I'm very happy to say that the NEH has just announced 3 new awards from our JISC/NEH Transatlantic Digitization Collaboration grant program.  This program is jointly funded by the NEH and the Joint Information Systems Committee (JISC), a joint committee of the U.K. further and higher education funding bodies. Within the NEH, the program is jointly administered by both the Office of Digital Humanities and the Division of Preservation and Access.  For more information, please consult today's press release.  Congratulations to the three awardees:

 
American Museum of Natural History -- New York, NY
Digitizing Darwin's Library
David Kohn, Project Director
Outright: $119,999
To support: The digital reconstruction of Charles Darwin's working library as it stood at the end of his life, to include the presentation of the complex array of annotations throughout his working texts.

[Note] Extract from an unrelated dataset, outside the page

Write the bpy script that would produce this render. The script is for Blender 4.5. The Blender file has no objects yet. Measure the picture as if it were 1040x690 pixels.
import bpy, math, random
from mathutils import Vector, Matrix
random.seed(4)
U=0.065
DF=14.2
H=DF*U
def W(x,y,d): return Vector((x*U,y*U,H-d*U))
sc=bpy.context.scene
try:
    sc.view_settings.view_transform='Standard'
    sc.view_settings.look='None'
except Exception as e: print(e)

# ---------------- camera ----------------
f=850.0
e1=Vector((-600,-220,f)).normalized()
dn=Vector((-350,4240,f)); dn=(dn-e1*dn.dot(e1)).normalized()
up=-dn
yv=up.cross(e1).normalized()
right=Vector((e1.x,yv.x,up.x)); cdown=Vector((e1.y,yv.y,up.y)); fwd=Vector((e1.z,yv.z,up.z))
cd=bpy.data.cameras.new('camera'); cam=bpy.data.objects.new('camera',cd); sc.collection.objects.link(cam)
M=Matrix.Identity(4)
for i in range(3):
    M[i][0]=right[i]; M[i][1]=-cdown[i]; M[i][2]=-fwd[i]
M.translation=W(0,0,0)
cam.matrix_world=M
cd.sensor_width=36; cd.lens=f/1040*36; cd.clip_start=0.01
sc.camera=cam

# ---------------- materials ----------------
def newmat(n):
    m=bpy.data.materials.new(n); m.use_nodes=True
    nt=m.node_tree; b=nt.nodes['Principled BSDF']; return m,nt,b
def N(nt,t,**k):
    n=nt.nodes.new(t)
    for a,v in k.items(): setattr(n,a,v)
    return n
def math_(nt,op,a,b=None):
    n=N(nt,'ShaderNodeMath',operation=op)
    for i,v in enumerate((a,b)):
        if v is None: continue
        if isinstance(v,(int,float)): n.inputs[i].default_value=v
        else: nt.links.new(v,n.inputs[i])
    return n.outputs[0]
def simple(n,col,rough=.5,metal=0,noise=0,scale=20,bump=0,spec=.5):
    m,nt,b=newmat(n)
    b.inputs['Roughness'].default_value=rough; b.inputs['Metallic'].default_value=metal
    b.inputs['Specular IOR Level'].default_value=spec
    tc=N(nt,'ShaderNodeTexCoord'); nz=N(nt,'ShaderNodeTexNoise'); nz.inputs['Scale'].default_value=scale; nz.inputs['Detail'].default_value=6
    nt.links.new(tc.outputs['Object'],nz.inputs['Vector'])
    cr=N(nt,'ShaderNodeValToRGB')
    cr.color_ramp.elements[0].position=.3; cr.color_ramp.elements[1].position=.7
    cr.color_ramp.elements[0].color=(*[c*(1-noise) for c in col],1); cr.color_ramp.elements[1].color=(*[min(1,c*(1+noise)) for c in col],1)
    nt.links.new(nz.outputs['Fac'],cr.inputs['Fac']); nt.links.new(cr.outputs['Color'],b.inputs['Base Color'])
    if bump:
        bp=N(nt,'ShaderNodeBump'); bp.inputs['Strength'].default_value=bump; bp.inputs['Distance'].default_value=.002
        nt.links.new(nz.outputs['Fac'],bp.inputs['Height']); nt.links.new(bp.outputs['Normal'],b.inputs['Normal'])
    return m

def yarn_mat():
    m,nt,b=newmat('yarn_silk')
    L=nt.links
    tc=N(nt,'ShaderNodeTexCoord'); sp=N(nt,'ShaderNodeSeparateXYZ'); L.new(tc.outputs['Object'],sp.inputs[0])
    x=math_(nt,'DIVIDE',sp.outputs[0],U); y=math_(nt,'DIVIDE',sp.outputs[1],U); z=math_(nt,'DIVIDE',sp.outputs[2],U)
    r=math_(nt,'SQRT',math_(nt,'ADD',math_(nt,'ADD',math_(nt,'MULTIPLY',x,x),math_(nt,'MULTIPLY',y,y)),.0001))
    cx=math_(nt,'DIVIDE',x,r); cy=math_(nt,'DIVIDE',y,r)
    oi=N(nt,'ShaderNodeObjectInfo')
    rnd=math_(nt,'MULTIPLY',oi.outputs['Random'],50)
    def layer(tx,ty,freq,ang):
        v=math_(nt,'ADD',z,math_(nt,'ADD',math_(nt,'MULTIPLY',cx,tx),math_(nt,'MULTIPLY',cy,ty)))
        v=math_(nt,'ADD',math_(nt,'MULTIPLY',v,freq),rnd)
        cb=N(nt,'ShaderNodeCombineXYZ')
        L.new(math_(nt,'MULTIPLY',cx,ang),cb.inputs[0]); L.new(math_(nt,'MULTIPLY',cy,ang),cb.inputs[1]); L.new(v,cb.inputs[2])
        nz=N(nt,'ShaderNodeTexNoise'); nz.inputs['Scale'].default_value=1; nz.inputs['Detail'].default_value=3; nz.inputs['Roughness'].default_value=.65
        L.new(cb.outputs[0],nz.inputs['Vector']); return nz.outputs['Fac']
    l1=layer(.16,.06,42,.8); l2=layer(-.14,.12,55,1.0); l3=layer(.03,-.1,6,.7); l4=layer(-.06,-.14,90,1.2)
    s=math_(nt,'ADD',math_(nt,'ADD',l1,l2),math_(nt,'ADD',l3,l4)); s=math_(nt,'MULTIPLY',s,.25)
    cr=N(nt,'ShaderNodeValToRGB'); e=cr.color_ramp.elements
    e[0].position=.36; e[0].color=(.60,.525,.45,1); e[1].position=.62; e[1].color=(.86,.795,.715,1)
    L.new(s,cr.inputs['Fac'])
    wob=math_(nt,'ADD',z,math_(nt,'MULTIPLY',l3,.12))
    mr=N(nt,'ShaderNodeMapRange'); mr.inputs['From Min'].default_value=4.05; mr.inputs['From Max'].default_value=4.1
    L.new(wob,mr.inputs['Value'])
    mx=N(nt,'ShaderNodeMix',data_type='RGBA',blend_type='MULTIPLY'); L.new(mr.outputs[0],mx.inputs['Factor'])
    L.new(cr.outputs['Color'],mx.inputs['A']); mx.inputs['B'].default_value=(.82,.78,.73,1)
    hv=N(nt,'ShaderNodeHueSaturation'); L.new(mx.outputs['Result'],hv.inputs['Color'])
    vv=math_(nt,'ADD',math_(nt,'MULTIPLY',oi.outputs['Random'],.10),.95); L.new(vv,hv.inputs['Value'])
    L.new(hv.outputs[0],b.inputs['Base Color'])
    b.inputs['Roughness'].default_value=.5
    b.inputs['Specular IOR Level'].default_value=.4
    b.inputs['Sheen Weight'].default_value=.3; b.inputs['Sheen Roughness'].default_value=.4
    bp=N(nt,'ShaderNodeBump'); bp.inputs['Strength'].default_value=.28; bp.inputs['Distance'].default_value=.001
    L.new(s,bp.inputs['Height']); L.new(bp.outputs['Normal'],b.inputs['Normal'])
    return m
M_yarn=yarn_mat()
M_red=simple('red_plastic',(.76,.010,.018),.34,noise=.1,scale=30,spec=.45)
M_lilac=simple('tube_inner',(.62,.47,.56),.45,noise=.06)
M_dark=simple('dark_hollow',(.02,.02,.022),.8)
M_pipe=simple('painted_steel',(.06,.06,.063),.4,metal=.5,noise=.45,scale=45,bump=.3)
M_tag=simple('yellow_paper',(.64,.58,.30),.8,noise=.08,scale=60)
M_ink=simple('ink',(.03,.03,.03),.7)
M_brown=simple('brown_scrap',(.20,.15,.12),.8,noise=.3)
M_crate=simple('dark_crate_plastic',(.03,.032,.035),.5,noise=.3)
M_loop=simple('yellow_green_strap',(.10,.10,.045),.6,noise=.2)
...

Arizona State University -- Tempe, AZ
TAG:  Transatlantic Archaeology Gateway
John Howard, Project Director
Outright: $134,879
To support: To support:  The development of tools for trans‑Atlantic cross‑searching and semantic interoperability between the two major archives of born-digital archaeological data in the United States and United Kingdom.

Yale University --New Haven, CT
A Virtual Manuscript Reading Room
Ann Okerson, Project Director
Outright: $103,168
To support: A pilot project to create an archive of and gateway to important manuscripts, related manuscript catalogs, and historical dictionaries in Arabic and Persian (19,800 pages) held separately in the collections at Yale University and the School of Oriental and African Studies (SOAS).